# DIRECTIVE:
Write out the whole listing word for word.

# INFORMATION PROVIDED:
-----

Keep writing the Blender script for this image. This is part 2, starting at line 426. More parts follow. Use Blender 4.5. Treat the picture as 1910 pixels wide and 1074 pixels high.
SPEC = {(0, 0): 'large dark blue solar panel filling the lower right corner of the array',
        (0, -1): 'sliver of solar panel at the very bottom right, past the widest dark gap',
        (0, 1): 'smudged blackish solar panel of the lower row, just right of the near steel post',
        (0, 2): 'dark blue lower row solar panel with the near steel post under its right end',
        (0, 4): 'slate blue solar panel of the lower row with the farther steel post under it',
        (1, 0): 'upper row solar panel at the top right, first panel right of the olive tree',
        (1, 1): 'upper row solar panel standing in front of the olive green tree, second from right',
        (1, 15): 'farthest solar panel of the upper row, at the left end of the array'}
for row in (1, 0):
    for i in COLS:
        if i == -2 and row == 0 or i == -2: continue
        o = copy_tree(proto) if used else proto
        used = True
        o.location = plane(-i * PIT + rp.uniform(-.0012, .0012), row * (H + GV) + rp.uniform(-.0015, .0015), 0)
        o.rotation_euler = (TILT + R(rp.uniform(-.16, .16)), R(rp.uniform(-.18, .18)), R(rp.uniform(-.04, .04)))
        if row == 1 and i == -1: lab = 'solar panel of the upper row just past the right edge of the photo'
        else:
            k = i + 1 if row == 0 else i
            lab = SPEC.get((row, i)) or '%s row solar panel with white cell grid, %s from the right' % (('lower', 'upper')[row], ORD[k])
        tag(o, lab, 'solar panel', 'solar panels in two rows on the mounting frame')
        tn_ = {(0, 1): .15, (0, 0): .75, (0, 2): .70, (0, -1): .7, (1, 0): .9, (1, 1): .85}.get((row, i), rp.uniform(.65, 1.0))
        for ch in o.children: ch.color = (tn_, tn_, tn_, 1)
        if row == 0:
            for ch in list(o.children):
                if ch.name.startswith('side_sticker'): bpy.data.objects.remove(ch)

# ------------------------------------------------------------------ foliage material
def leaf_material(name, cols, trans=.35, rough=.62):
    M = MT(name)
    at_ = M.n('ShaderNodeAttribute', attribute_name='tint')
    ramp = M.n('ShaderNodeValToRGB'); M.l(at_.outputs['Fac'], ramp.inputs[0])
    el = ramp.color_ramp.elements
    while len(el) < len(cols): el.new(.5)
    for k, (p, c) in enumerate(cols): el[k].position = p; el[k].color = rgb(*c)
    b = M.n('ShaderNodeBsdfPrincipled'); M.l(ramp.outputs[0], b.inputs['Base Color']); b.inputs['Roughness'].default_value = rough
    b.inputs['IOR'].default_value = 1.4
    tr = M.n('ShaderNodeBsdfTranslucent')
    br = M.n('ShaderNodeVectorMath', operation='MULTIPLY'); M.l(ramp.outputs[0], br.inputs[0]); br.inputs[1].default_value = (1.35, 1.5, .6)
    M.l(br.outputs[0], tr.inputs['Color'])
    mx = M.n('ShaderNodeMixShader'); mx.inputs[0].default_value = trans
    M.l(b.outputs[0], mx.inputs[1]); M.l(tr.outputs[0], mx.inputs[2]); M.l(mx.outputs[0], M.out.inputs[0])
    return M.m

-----

# THE SOLUTION:
Keep writing the Blender script for this image. This is part 2, starting at line 426. More parts follow. Use Blender 4.5. Treat the picture as 1910 pixels wide and 1074 pixels high.
SPEC = {(0, 0): 'large dark blue solar panel filling the lower right corner of the array',
        (0, -1): 'sliver of solar panel at the very bottom right, past the widest dark gap',
        (0, 1): 'smudged blackish solar panel of the lower row, just right of the near steel post',
        (0, 2): 'dark blue lower row solar panel with the near steel post under its right end',
        (0, 4): 'slate blue solar panel of the lower row with the farther steel post under it',
        (1, 0): 'upper row solar panel at the top right, first panel right of the olive tree',
        (1, 1): 'upper row solar panel standing in front of the olive green tree, second from right',
        (1, 15): 'farthest solar panel of the upper row, at the left end of the array'}
for row in (1, 0):
    for i in COLS:
        if i == -2 and row == 0 or i == -2: continue
        o = copy_tree(proto) if used else proto
        used = True
        o.location = plane(-i * PIT + rp.uniform(-.0012, .0012), row * (H + GV) + rp.uniform(-.0015, .0015), 0)
        o.rotation_euler = (TILT + R(rp.uniform(-.16, .16)), R(rp.uniform(-.18, .18)), R(rp.uniform(-.04, .04)))
        if row == 1 and i == -1: lab = 'solar panel of the upper row just past the right edge of the photo'
        else:
            k = i + 1 if row == 0 else i
            lab = SPEC.get((row, i)) or '%s row solar panel with white cell grid, %s from the right' % (('lower', 'upper')[row], ORD[k])
        tag(o, lab, 'solar panel', 'solar panels in two rows on the mounting frame')
        tn_ = {(0, 1): .15, (0, 0): .75, (0, 2): .70, (0, -1): .7, (1, 0): .9, (1, 1): .85}.get((row, i), rp.uniform(.65, 1.0))
        for ch in o.children: ch.color = (tn_, tn_, tn_, 1)
        if row == 0:
            for ch in list(o.children):
                if ch.name.startswith('side_sticker'): bpy.data.objects.remove(ch)

# ------------------------------------------------------------------ foliage material
def leaf_material(name, cols, trans=.35, rough=.62):
    M = MT(name)
    at_ = M.n('ShaderNodeAttribute', attribute_name='tint')
    ramp = M.n('ShaderNodeValToRGB'); M.l(at_.outputs['Fac'], ramp.inputs[0])
    el = ramp.color_ramp.elements
    while len(el) < len(cols): el.new(.5)
    for k, (p, c) in enumerate(cols): el[k].position = p; el[k].color = rgb(*c)
    b = M.n('ShaderNodeBsdfPrincipled'); M.l(ramp.outputs[0], b.inputs['Base Color']); b.inputs['Roughness'].default_value = rough
    b.inputs['IOR'].default_value = 1.4
    tr = M.n('ShaderNodeBsdfTranslucent')
    br = M.n('ShaderNodeVectorMath', operation='MULTIPLY'); M.l(ramp.outputs[0], br.inputs[0]); br.inputs[1].default_value = (1.35, 1.5, .6)
    M.l(br.outputs[0], tr.inputs['Color'])
    mx = M.n('ShaderNodeMixShader'); mx.inputs[0].default_value = trans
    M.l(b.outputs[0], mx.inputs[1]); M.l(tr.outputs[0], mx.inputs[2]); M.l(mx.outputs[0], M.out.inputs[0])
    return M.m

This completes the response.